> **Exercise goal**:
State the number of lines in these records holding "script". Say nothing more.

==== Supplied records

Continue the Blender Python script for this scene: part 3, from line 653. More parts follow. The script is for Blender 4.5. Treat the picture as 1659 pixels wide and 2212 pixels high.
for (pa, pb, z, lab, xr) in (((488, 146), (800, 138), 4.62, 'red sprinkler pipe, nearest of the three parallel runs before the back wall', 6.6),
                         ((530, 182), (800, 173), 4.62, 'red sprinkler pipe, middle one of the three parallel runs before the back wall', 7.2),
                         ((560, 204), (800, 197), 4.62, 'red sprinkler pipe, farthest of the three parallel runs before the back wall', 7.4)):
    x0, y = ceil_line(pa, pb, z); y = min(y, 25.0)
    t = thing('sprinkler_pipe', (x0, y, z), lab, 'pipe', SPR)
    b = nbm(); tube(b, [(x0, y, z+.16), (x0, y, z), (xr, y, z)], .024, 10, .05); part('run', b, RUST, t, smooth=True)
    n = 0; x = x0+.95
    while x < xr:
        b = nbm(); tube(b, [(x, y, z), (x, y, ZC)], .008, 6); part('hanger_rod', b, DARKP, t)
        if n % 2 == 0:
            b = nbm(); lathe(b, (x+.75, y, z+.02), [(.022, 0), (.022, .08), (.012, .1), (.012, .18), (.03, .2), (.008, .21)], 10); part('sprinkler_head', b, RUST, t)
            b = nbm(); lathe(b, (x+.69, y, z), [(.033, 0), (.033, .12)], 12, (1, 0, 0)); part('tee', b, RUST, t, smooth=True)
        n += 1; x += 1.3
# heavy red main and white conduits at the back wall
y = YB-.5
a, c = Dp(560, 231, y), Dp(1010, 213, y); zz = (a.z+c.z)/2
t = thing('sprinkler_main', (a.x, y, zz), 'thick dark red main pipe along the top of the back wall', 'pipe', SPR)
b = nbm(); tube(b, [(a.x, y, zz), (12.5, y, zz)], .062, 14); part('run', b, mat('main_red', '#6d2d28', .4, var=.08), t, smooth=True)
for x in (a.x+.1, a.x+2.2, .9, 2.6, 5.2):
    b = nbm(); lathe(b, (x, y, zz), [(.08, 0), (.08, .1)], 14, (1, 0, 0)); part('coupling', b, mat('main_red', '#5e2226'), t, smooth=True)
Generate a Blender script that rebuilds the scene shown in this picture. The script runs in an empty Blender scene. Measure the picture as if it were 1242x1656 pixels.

========

> **Task solution**:
2